Italian Archbishop Giacomo Morandi was understood to have been the driving force behind the publication of the responsum ad dubium that upheld the illegitimacy of liturgical blessings for same-sex couples. 

Pope Francis subsequently removed Archbishop Morandi from his post as secretary of the CDF and demoted him to diocesan Bishop of Reggio Emilia-Guastalla, Italy, but the decree remains in force.

Archbishop of Berlin said in his letter that the German bishops are seeking to intensify their talks with the Vatican about the official prohibition of same-sex blessings.

Last year, the Belgian bishops published an order of service for the blessings of same-sex couple without sanction from the Vatican.

It is expected the subject of same-sex blessings will emerge during the Synod on Synodality in Rome this October. 

Among the personal guests of Pope Francis is the U.S. Jesuit Fr James Martin, one of the foremost apologists for the global gay rights agenda in the Catholic Church.

The synod was this month criticised by Cardinal Raymond Burke, former prefect of the Apostolic Signatura, in a foreword to new book called The Synodal Process Is a Pandora’s Box: 100 Questions & Answers by Julio Loredo de Izcue and José Antonio Ureta, because it could open the door to ideology and schism within the Church.

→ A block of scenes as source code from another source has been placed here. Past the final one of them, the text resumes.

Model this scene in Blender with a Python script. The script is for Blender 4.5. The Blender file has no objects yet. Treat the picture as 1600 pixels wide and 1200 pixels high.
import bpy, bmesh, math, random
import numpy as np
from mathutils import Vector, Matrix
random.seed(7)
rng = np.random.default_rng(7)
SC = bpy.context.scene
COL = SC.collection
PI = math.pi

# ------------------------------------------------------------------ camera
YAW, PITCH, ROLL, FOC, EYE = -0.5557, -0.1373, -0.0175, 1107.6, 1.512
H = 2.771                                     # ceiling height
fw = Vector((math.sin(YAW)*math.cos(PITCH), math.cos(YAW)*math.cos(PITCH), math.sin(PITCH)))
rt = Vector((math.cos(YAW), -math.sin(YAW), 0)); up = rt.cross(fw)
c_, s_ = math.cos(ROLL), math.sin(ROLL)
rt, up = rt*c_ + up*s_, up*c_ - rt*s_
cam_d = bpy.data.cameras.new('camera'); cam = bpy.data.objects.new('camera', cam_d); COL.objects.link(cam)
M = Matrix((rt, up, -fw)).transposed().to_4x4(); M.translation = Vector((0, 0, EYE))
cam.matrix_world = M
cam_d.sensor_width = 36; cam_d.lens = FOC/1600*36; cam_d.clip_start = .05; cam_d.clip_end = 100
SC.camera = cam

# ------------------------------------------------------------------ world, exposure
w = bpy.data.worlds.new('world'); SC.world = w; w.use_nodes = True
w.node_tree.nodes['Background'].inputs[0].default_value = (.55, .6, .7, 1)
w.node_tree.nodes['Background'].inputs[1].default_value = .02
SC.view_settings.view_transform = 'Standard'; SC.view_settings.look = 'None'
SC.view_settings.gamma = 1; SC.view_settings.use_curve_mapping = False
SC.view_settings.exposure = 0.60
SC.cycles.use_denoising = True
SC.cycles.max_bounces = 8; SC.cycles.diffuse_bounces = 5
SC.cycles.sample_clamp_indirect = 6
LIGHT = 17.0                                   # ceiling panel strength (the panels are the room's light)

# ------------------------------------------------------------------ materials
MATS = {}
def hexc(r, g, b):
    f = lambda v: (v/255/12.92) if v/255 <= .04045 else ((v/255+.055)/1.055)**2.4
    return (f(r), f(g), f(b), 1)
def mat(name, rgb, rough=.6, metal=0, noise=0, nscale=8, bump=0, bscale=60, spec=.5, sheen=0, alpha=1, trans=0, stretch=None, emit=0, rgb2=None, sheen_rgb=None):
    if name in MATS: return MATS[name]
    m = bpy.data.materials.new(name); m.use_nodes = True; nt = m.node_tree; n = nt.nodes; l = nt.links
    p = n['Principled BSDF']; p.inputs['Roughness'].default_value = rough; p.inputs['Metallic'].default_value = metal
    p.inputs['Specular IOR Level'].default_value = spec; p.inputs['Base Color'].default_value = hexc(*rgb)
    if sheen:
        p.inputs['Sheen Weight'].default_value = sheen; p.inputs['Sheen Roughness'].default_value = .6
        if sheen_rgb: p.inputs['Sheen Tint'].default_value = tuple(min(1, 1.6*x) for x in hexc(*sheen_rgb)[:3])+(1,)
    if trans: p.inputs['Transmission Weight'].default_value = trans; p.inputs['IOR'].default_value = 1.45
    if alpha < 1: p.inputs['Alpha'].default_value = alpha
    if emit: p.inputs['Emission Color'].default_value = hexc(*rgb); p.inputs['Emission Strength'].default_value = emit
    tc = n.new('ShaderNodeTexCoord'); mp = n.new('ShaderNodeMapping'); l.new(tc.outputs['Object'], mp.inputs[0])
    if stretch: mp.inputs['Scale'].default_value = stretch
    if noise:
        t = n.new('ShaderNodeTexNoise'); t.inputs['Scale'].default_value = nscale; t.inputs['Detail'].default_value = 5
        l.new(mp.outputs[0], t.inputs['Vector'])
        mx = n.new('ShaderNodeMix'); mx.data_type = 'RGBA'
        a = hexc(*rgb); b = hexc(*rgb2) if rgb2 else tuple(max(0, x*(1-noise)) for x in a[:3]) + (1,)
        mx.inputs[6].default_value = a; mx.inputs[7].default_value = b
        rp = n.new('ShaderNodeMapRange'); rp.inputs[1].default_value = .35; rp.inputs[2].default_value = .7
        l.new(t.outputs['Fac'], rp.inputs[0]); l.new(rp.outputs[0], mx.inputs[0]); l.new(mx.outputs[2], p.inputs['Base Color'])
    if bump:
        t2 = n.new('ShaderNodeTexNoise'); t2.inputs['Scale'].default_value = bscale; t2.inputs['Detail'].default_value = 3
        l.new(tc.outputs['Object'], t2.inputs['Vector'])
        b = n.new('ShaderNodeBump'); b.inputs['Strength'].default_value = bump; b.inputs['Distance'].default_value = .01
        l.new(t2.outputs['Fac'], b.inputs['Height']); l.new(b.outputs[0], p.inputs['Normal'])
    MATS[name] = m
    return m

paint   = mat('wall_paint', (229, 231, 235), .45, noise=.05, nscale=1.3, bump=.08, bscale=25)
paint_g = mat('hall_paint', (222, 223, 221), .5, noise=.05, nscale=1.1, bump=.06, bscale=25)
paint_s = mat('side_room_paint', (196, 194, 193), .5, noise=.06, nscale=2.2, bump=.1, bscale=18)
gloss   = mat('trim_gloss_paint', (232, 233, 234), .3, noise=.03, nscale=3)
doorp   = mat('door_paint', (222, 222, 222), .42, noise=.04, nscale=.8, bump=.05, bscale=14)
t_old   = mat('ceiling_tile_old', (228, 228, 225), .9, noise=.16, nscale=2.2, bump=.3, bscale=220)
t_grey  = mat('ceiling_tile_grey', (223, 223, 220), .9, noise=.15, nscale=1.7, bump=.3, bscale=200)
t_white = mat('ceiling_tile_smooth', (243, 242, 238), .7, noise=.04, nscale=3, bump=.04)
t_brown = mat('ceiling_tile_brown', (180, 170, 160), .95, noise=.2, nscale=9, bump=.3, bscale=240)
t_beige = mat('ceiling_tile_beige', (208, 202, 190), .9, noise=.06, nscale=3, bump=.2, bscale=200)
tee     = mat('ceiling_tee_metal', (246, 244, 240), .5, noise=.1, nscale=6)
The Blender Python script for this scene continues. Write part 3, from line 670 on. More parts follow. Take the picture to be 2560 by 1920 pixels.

Speaking to Jesuits in Portugal earlier this month, the Holy Father accused American conservative Catholics, however, of choosing ideology over their faith.

On the subject of homosexuality, Francis said: “Everyone has their own space in the Church”, and added that priests must “help people live so that they can occupy that place with maturity, and this applies to all kinds of people.”

Pope Francis said he disliked it when people “look at the so-called ‘sins of the flesh’ with a magnifying glass, just as we have done for so long for the sixth commandment”.

“If you exploited workers, if you lied or cheated, it didn’t matter, and instead sins below the waist were relevant,” he said.

Fears of a schism resulting from the redefinition of Church teaching extend beyond American conservatives, however, since many Catholics are likely to reject such changes.

They include Nigerian Cardinal Francis Arinze, who attended the Second Vatican Council and who served under both Pope St John Paul II and Pope Benedict XVI as Prefect of the Congregation for Divine Worship and the Discipline of the Sacraments.

In an interview last year with The Catholic Herald, Cardinal Arinze warned Catholics of the dangers of parting company with traditional moral teachings.

Cardinal Arinze said: “If two men unite to run a legal or lawyers’ chamber, they can be blessed.  If two women unite to run a shop to sell rice or clothes, they can be blessed.

“But if two men or two women form a union which they call a same-sex union, then their motive is presumed to involve acts which are an offence against God’s natural ordering and so should not be blessed.”

Divine law – encompassed in the Ten Commandments – can never be redefined or changed by anyone in the Church, he explained.

Nor would attempting to dispense with Church teachings to align with contemporary secular mores result in greater popularity, he said. 

Instead, it could produce a schism, which would be extremely damaging for the Church and societies.

Rather, the antidote to the challenges of the age is, for Cardinal Arinze, in the first place greater faithfulness to the Gospel.

“Our effort has to be, with God’s grace, to strive each day to live with greater fidelity to the Gospel,” he said.

“St Paul wrote in Romans 12:2, ‘Do not be conformed to this world but be transformed by the renewal of your mind’.

“When the Lord Jesus sent the Twelve Apostles he didn’t give them directives entirely agreeing with the world of their time – the Greek world and the Roman world. 

“If the Church agreed with the world on everything we wouldn’t have martyrs at all, beginning from the Apostles – and St Stephen, St Lawrence, St Thomas More, St Maria Goretti. 

“They wouldn’t give their lives if they had agreed with the world on all the details of suggestions put in front of them. 

“No-one likes to be killed but they valued their faith more than human life … if we live in that faith evangelisation will continue.”